-- begin Listed entries --

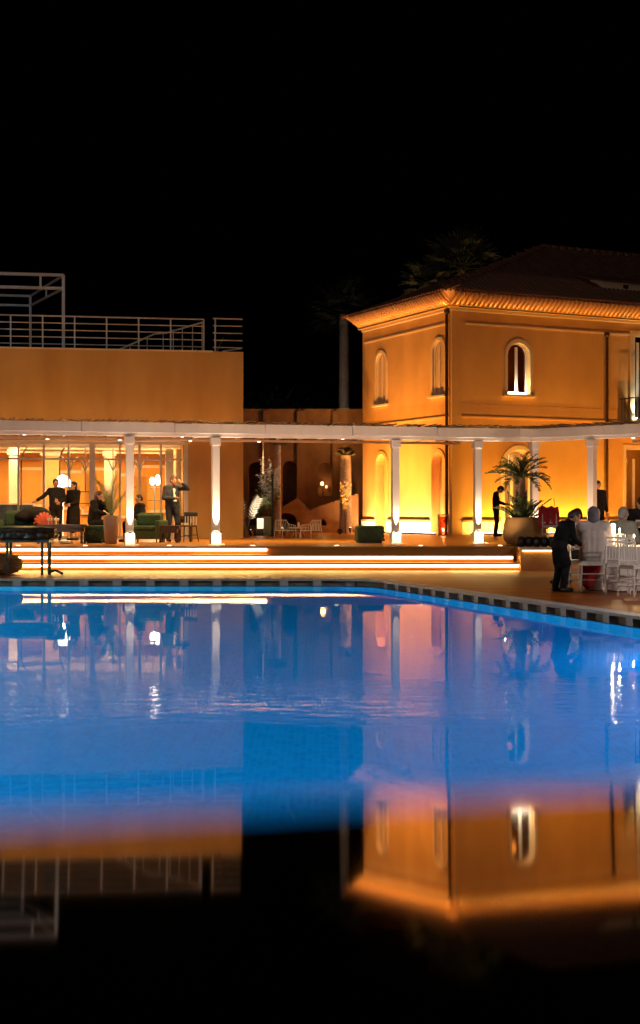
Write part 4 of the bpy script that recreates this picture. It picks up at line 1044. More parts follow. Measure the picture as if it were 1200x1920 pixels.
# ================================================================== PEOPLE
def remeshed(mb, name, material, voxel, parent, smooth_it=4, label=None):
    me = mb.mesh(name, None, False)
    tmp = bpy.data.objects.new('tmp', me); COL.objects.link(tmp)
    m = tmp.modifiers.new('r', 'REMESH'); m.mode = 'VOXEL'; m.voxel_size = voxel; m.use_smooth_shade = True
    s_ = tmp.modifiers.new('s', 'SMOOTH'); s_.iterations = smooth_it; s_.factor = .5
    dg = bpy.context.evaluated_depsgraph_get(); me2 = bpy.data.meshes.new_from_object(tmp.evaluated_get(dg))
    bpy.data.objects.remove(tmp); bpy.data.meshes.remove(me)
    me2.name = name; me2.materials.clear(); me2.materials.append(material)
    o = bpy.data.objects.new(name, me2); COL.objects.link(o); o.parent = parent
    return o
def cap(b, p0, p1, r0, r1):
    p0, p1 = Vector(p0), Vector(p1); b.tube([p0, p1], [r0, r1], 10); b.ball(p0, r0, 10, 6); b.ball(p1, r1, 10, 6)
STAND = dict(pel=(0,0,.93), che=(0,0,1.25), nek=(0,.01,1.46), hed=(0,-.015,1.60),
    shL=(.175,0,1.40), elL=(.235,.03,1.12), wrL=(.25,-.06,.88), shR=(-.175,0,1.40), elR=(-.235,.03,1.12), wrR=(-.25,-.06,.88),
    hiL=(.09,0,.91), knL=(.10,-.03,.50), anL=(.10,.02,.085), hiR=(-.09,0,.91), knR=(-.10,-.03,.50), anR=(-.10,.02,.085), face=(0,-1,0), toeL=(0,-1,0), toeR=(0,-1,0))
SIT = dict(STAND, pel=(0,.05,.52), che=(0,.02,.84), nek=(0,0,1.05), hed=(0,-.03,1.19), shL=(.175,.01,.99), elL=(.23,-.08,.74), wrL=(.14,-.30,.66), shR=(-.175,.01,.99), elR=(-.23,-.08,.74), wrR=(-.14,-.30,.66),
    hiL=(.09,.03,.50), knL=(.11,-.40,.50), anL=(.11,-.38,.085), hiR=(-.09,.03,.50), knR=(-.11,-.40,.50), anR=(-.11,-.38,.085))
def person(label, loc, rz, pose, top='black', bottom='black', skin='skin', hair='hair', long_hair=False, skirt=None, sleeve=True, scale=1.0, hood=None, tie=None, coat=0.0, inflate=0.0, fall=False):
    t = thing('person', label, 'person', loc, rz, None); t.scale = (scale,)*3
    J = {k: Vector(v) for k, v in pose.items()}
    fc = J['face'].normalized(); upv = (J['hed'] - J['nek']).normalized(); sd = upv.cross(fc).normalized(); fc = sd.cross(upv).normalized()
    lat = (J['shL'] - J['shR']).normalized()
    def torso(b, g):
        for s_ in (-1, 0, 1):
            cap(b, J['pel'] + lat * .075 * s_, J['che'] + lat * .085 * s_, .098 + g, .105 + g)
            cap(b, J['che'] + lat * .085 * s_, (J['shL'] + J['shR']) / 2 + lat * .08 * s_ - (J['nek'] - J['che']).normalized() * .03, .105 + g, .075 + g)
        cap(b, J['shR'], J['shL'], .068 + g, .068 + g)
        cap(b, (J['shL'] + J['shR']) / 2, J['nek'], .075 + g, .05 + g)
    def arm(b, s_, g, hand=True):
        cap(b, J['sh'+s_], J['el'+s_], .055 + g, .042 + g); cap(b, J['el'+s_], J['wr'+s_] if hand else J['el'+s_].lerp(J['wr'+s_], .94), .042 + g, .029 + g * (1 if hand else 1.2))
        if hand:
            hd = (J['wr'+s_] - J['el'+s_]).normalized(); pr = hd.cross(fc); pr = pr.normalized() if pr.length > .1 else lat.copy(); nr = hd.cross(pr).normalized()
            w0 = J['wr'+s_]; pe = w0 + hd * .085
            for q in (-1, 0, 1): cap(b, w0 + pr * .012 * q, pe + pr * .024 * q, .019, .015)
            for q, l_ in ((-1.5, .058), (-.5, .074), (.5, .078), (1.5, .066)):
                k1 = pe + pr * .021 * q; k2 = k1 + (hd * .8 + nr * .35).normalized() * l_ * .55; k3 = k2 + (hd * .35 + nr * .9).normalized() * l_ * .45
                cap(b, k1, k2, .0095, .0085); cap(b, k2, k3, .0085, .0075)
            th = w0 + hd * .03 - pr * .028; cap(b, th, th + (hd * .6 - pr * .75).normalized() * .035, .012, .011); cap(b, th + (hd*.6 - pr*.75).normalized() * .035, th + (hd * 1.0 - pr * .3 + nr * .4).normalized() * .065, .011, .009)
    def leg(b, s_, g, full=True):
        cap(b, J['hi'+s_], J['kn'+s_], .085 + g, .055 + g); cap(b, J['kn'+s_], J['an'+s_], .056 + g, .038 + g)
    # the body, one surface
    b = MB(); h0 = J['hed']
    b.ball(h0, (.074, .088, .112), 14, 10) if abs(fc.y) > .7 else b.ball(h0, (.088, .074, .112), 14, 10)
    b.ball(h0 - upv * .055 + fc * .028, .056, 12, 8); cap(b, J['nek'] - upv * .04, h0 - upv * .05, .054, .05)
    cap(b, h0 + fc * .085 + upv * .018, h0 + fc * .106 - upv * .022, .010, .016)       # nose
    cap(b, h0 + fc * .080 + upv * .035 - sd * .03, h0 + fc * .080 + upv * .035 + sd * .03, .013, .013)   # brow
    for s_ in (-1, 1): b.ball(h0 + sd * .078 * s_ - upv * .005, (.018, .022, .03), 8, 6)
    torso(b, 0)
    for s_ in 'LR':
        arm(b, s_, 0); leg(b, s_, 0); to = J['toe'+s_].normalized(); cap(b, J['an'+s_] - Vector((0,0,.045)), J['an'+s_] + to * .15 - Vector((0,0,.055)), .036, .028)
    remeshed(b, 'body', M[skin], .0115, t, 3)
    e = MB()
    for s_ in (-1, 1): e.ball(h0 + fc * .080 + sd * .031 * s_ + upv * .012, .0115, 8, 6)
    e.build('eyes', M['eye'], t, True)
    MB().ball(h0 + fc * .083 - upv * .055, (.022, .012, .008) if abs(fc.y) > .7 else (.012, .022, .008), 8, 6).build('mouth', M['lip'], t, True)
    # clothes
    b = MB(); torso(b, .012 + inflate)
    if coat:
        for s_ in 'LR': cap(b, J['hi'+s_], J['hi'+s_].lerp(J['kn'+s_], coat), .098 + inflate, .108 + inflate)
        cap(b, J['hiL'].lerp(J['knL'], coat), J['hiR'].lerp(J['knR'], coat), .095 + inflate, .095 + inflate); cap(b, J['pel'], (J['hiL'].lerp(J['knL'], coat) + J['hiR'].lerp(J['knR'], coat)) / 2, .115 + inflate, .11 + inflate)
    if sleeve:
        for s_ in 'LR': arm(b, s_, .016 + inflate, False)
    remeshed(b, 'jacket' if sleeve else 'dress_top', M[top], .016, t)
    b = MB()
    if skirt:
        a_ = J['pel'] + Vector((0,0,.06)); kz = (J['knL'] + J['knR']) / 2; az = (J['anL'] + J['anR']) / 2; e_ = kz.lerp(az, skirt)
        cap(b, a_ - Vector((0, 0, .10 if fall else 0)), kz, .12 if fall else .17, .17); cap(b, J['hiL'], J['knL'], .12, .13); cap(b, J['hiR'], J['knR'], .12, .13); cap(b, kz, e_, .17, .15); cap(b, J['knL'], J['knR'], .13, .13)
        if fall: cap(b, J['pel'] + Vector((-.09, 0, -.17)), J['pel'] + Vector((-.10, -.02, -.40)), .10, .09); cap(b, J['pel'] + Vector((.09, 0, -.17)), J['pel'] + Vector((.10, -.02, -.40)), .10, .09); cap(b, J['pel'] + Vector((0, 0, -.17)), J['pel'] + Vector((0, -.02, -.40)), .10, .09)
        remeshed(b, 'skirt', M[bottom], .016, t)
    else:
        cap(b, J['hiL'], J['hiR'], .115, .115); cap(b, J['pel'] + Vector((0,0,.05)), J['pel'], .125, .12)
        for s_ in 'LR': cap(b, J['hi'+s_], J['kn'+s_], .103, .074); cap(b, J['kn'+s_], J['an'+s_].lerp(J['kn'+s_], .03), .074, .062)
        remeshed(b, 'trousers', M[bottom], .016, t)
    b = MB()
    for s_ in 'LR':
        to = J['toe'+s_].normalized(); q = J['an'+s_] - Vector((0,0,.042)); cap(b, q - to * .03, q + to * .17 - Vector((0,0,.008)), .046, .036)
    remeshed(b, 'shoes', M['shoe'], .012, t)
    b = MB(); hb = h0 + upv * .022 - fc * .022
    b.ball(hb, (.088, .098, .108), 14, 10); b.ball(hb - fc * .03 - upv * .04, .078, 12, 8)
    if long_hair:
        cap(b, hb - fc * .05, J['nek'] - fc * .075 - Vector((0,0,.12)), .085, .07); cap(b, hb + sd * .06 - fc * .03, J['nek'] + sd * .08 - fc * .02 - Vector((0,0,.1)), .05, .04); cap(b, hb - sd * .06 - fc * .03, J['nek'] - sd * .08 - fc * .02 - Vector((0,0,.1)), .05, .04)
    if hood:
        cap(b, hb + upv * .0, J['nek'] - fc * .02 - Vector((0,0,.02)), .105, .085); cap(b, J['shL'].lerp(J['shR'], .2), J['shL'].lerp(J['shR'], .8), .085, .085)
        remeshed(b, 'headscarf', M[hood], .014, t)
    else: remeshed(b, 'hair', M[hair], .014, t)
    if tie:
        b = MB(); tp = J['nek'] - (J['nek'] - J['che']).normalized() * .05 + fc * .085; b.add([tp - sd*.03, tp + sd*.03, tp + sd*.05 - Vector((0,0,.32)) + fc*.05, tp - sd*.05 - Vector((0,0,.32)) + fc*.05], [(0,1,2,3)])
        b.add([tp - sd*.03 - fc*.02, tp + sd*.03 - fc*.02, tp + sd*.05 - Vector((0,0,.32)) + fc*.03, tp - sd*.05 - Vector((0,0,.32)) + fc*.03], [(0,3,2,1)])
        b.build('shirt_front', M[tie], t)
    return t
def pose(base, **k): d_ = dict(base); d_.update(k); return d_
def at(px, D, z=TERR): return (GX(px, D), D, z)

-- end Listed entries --
-- begin Listed entries --

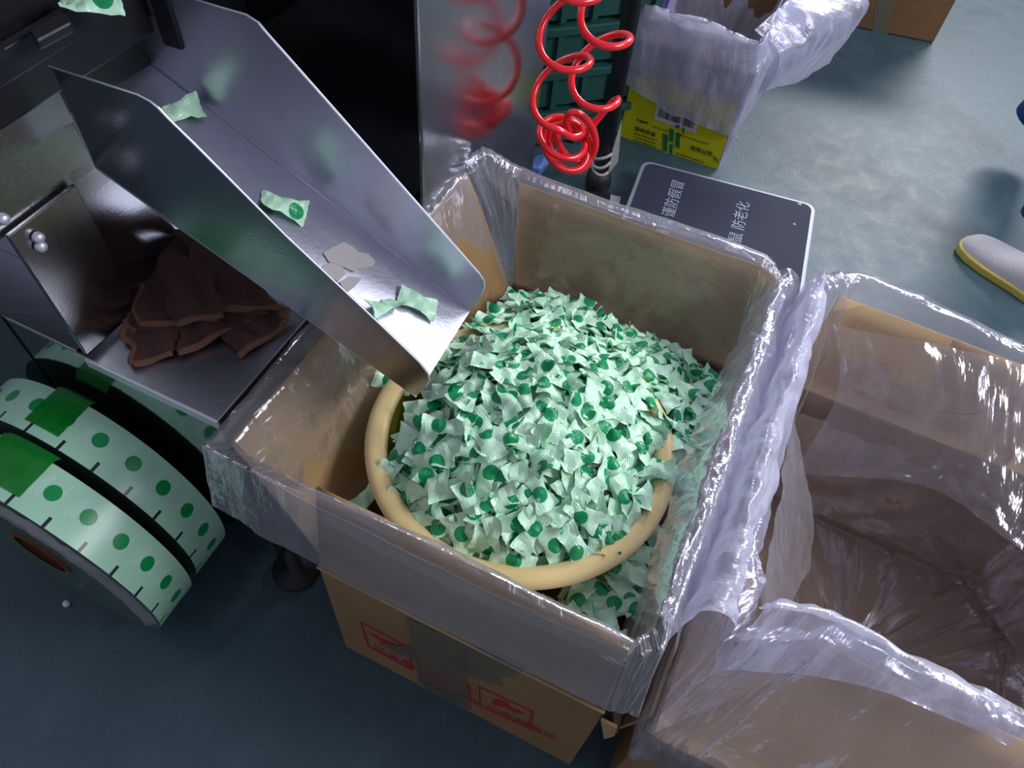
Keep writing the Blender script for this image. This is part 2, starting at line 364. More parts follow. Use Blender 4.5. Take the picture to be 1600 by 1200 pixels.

-- end Listed entries --

> [Work required]: In the records, locate each line holding the string "this" and copy it.

> [Expected output]:
Write part 4 of the bpy script that recreates this picture. It picks up at line 1044. More parts follow. Measure the picture as if it were 1200x1920 pixels.
Keep writing the Blender script for this image. This is part 2, starting at line 364. More parts follow. Use Blender 4.5. Take the picture to be 1600 by 1200 pixels.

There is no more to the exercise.